The more the present seems to rot around us, the more we build these fantasies of a golden age lost behind us. Movies grind out one fairy tale after the other, with the good knight winning the hand of the king's daughter in the end. Even the Lucas films are thinly disguised plots taken from children's stories, and children are the first to turn history into magic. Spielberg's films all turn on magical reversals of one kind or another, bringing back the missing wholeness of childhood. It's opium for the working poor, an anodyne form of entertainment that leavs every ticket-buyer seduced and disarmed upon squinting at the daylight once again.

Tourism is France's biggest source of income. Millions of tourists flood the streets of Paris all year long and the braver ones come down south to be guided in buses to the best of the medieval towns. After a longing look at Notre Dame and its winding backstreets, and a walk through the Marais and the Latin Quarter, an American is filled with a perfumed sense of time. Viollet le Duc, the great French architect who restored many of the major landmarks of medieval France, from the walls of Avignon to the whole city of Carcassonne, frequently let his imagination loose. What the ruins couldn't provide as models, he made up in his studio. And it was this wizardry at creating medieval France that would make France rich in the 20th century. Euro-Disney took le Duc a step further -- why not build a wood and plastic replica of the past and provide just as much of a nostalgia high as the real thing? It worked, just as Rockefeller's replica of Williamsburg in Virginia works. It works in Vermont and Connecticut where white thin-steepled churches and lush green village commons provide the necessary magic -- tourists flock to them, photograph them, try to eat them with their eyes, to devour the elixir of the past before heading home to a drab modern world.

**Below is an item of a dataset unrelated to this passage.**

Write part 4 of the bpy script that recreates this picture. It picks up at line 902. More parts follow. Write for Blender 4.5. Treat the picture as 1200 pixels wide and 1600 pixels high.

So here I am, sitting in my living room, observing the tourists coming down the street taking photos of the little quaint houses, purring like cats. Happy in their souls that some figment of the past, some fragile straw of an innocent world, can still be pulled from the crannies. They do not know why they feel dissatisfied with my village or with any such semblance of medieval life, but they know they are. It's not enough. They can't slip inside the stone or wear the roof like a hat, or pretend to speak old French and pass some mug of rough wine to a friend at the crude table, and wipe one's mouth with the edge of a sleeve. You can't have the past, so carefully cultivated and manicured as this; some of us get to live in these houses, but we don't have the past either. We have the shell of stone and the old ceilings, the oil lamp on the sill, but beyond that, we have the modern world filling our souls with longing and regret. We also suffer from that curious sense of nostalgia, a pain and an ache to go home again, where there is no such home. Only a painted door and a window with a box of geraniums to comfort the weary.